From Hope for Today, page 137:
"My Higher Power wants what's best for me. However, I need to want it, too."
Do I truly want what is best for me, or am I sunk in self-pity, and moping for that which has proven time and again to work against my spiritual growth?
Am I cooperating with God, cheerfully, and with a willing heart, or am I plodding along, head down, grudgingly agreeing that it might, just possibly, be a good idea if I do whatever He seems to be suggesting, but I'm sure it won't work out, and I hate having to do that, and it's so time-consuming, and I just know I'm going to feel discomfort and...
Am I open to a different way to view my world?
Am I able to hear constructive criticism from my sponsor, without leaping to defend my character defects?
My dictionary defines cooperation as:
"an act or instance of working or acting together for a common purpose or benefit"
For me, it needs to go a step further than just "working or acting together" with my Higher Power; I need to be working with a positive attitude. This isn't to say that I cannot learn even when I'm feeling sulky or self-absorbed, but when I am open to learning, open to "knowledge of His will for me," I can feel inbued with a joyfulness that is nowhere to be found, when I'm dragging my heels.

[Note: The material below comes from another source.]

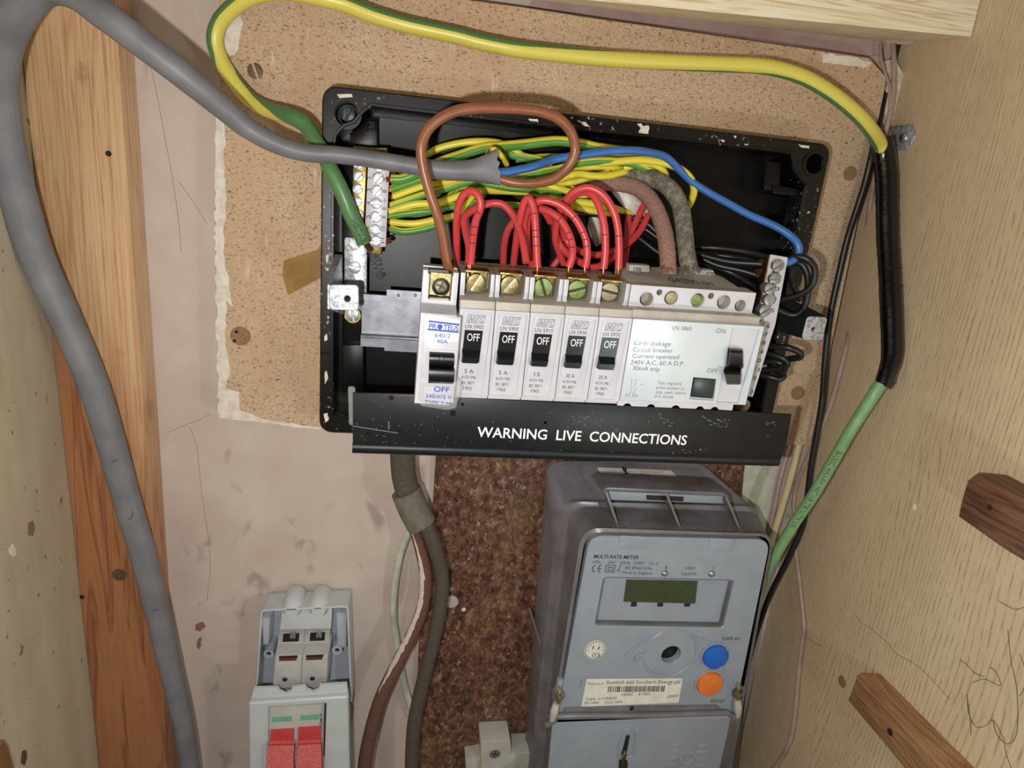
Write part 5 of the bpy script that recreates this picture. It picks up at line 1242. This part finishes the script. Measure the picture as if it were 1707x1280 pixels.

When I cooperate with God, I can feel my changed attitude aiding my recovery. Many years ago, long before I found Al-Anon, I had a friend who had a much more relaxed and open personality than I, and she used to say to me with a sigh, "Cheryl, you are way too tightly wrapped."
I wasn't sure what she meant by that at the time, and used to feel vaguely offended. Now, I think of that, and it makes me laugh.
Al-Anon, and my Higher Power, have taught me that I can be "loosely wrapped," and still be held together perfectly well.
Yes, I've known to be strung like a wire at times. I don't do that much anymore.